Financial Scandals

Three dominant thoughts when ploughing through RCI Report on Bank Negara Forex Losses

By Kit

November 30, 2017

I had three dominant thoughts when ploughing through the Royal Commission of Inquiry Report into the Bank Negara Forex Losses in the 1990s, tabled in Parliament today.

Let me share these three dominant thoughts before I have gone through the 830-page report.

Firstly, how accurate I was when I spoke in Parliament about a quarter of a century ago in 1993 and 1994 about the Bank Negara Forex Losses.

In my speech in Parliament in the debate on the Royal Address in April 1994, I estimated that the Bank Negara forex losses in the early nineties could exceed RM30 billion.

This has now been vindicated by the RCI Report, which said that the total amount of Bank Negara forex losses was RM31.5 billion – comprising RM12.35 billion in 1992, RM15.29 billion in 1993 and RM3.86 billion in 1994.

In my speech in Parliament the following month, on the debate on the 1994 Supplementary Estimates, I asked whether at the height of Bank Negara speculation in the forward foreign exchange market in 1992, Bank Negara’s maximum exposure was in the region of RM270 billion – three times the country’s GDP and more than five times the country’s foreign reserves at the time.

Today, the RCI Report said that “The average monthly maturing buy-and-sell transactions was RM149.7 billion and RM153.4 billion respectively” and “The total volume reached RM750.7 billion in February 1993.”

Secondly, how such colossal Bank Negara forex losses could have escaped the attention and responsibility of any Cabinet Minister, which had included the current Prime Minister, Datuk Seri Najib Razak who was the senior Defence Minister at the time.

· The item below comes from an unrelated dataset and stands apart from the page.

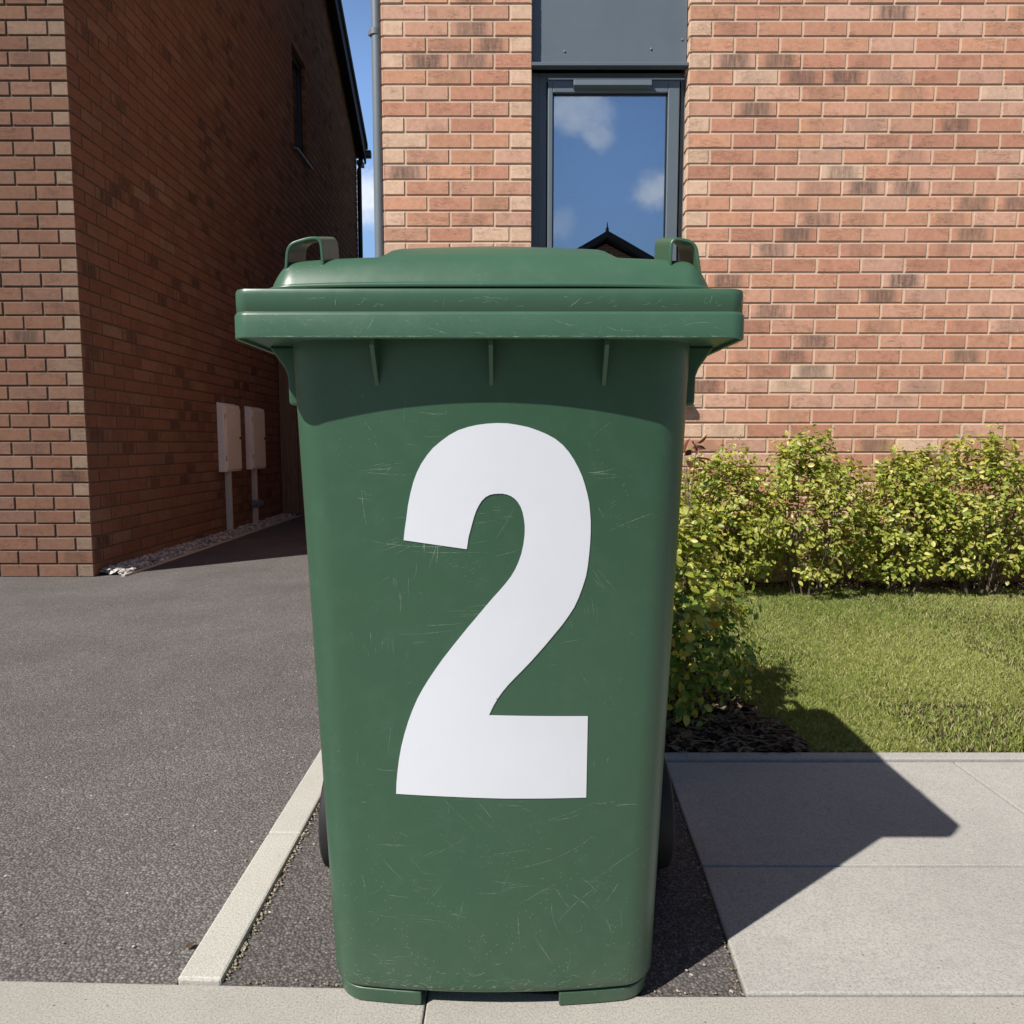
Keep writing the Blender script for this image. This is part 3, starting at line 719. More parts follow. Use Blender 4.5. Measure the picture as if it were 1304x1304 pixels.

The RCI had recommended that an investigation be carried out to determine the responsibility and culpability of Bank Negara officials, other personalities including Dr. Mahathir Mohamad and Datuk Seri Anwar Ibrahim who were the Prime Minister and Finance Minister at the time. What about the responsibility and culpability of the Cabinet Ministers at the time, including Najib?

Thirdly, the most dominant thought however was what would it be like if there is a RCI Report into international multi-billion 1MDB money-laundering scandal which catapulted Malaysia into the stratosphere of a global kleptocracy.

The Bank Negara forex scandal did not cause Malaysia international infamy and ignominy as a global kleptocracy as the RCI had not found any element of corruption or personal gain in the Bank Negara Forex Losses, which is completely different story from the 1MDB scandal.

One of the RCI’s terms of reference was to determine whether there were elements of deliberate concealment of facts and information and misleading statements made to the Cabinet, Parliament and the Public regarding the Bank Negara Forex Losses.

This focusses attention on the massive charade of concealment of facts and information and misleading statements made to Cabinet, Parliament and the Malaysian Public about the 1MDB scandal when throughout the world, since the past few years, the 1MDB scandal had oftentimes made headlines highlighting its corruption and criminality.

Are all those who had concealed facts and information, and misled the Cabinet, Parliament and the Public about the 1MDB scandal, to be sent to jail?

When will there be a Royal Commission of Inquiry into the 1MDB global kleptocractic scandal, to clear and cleanse Malaysia of the international infamy and ignominy of a global kleptocracy?